▶ _DATASET SECTION_

--- Begin ---

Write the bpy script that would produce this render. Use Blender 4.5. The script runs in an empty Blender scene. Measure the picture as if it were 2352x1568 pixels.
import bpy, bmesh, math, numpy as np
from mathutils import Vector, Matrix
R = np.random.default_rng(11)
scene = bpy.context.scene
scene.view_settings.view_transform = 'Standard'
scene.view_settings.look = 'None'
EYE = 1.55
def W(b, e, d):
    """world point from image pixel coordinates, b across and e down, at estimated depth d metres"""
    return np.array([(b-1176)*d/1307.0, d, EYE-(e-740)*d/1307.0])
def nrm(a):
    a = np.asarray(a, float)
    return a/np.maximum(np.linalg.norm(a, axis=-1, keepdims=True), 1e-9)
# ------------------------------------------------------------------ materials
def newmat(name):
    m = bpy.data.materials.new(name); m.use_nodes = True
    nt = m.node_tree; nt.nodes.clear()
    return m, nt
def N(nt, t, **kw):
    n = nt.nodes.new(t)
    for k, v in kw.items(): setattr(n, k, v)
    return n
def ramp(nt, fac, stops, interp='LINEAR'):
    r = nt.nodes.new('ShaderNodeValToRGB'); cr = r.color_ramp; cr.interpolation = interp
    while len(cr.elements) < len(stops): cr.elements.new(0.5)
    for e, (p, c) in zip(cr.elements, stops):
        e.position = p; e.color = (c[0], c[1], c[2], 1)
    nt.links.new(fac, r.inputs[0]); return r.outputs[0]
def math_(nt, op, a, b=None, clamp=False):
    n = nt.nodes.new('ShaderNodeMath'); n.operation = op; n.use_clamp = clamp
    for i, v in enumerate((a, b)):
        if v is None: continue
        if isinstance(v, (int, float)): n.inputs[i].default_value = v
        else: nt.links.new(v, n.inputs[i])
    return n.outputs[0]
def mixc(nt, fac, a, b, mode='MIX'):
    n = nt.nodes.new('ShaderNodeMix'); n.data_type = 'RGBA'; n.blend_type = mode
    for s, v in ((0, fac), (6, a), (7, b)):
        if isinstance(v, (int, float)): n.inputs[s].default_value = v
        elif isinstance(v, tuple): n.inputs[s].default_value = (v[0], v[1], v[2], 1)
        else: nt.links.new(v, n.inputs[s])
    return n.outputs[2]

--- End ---

▶ _WHAT YOU ARE ASKED TO DO_
Quote every line of the data, word for word.

▶ _RESPONSE_
Write the bpy script that would produce this render. Use Blender 4.5. The script runs in an empty Blender scene. Measure the picture as if it were 2352x1568 pixels.
import bpy, bmesh, math, numpy as np
from mathutils import Vector, Matrix
R = np.random.default_rng(11)
scene = bpy.context.scene
scene.view_settings.view_transform = 'Standard'
scene.view_settings.look = 'None'
EYE = 1.55
def W(b, e, d):
    """world point from image pixel coordinates, b across and e down, at estimated depth d metres"""
    return np.array([(b-1176)*d/1307.0, d, EYE-(e-740)*d/1307.0])
def nrm(a):
    a = np.asarray(a, float)
    return a/np.maximum(np.linalg.norm(a, axis=-1, keepdims=True), 1e-9)
# ------------------------------------------------------------------ materials
def newmat(name):
    m = bpy.data.materials.new(name); m.use_nodes = True
    nt = m.node_tree; nt.nodes.clear()
    return m, nt
def N(nt, t, **kw):
    n = nt.nodes.new(t)
    for k, v in kw.items(): setattr(n, k, v)
    return n
def ramp(nt, fac, stops, interp='LINEAR'):
    r = nt.nodes.new('ShaderNodeValToRGB'); cr = r.color_ramp; cr.interpolation = interp
    while len(cr.elements) < len(stops): cr.elements.new(0.5)
    for e, (p, c) in zip(cr.elements, stops):
        e.position = p; e.color = (c[0], c[1], c[2], 1)
    nt.links.new(fac, r.inputs[0]); return r.outputs[0]
def math_(nt, op, a, b=None, clamp=False):
    n = nt.nodes.new('ShaderNodeMath'); n.operation = op; n.use_clamp = clamp
    for i, v in enumerate((a, b)):
        if v is None: continue
        if isinstance(v, (int, float)): n.inputs[i].default_value = v
        else: nt.links.new(v, n.inputs[i])
    return n.outputs[0]
def mixc(nt, fac, a, b, mode='MIX'):
    n = nt.nodes.new('ShaderNodeMix'); n.data_type = 'RGBA'; n.blend_type = mode
    for s, v in ((0, fac), (6, a), (7, b)):
        if isinstance(v, (int, float)): n.inputs[s].default_value = v
        elif isinstance(v, tuple): n.inputs[s].default_value = (v[0], v[1], v[2], 1)
        else: nt.links.new(v, n.inputs[s])
    return n.outputs[2]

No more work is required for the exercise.